Maxine Waters in ethics trouble too
Far left liberal nutcase Maxine Waters has ethics problems - big time. The Los Angeles Times is reporting:
One of Los Angeles' most enduring black politicians, Waters came under scrutiny last year after Massachusetts-based OneUnited Bank, one of the nation's largest minority-owned institutions, received $12 million in bailout funds.
The funding came three months after Waters, a senior member of the committee that oversees banking, helped arrange a meeting between officials of the bank, other minority-owned financial institutions and Treasury Department representatives.
Waters' husband, Sidney Williams, had owned stock in the bank and served on its board.
The Los Angeles Times conveniently forgets to touch upon the fact that Congressman Barney Frank (D-Mass) was also involved in the bailout of this bank. As head of the House Financial Services Committee, he was able to insert legislation designed to replenish the coffers of OneUnited with taxpayer money.
Troubled OneUnited Bank in Boston didn't look much like a candidate for aid from the Treasury Department's bank bailout fund last fall.
The Treasury had said it would give money only to healthy banks, to jump-start lending. But OneUnited had seen most of its capital evaporate. Moreover, it was under attack from its regulators for allegations of poor lending practices and executive-pay abuses, including owning a Porsche for its executives' use.
Nonetheless, in December OneUnited got a $12 million injection from the Treasury's Troubled Asset Relief Program, or TARP. One apparent factor: the intercession of Rep. Barney Frank, the powerful head of the House Financial Services Committee.
Mr. Frank, by his own account, wrote into the TARP bill a provision specifically aimed at helping this particular home-state bank. And later, he acknowledges, he spoke to regulators urging that OneUnited be considered for a cash injection.
These efforts were made despite the FDIC and Massachusetts bank regulatory officials alleging that poor lending practices and executive-compensation abuses contributed to the failure of the bank. Barney Frank justified his actions, in part, by citing the bank as the state's only financial institution owned by African-Americans.
Or was Barney Frank just logrolling (the trading of favors in politics so that the true perpetrators fingerprints are left off actions designed to favor them) for his political ally Maxine Waters.

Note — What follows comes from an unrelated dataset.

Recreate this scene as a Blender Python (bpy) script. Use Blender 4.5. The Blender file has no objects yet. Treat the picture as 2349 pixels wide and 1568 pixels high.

One can only hope that Congresswoman Waters continues her defiant stand towards the Ethics panel, refuses to accept a trivial "reprimand" and that some facts about Frank's role in this scandal come to light. This is the type of oversight that would be done if the Republicans took over the House and Darrell Issa, who heads the Government Oversight Committee, took charge.
Come to think of it..maybe the Ethics Panel, whose docket is filled with Democrats in trouble, is trying to rush through resolutions of these problems before Republicans take over in January. After all, these issues have lingered for a long time; yet, only now as November approaches, are we seeing a rush in Congress to sweep them under the rug. Or is it just a Congressional Coincidence? Uh, no.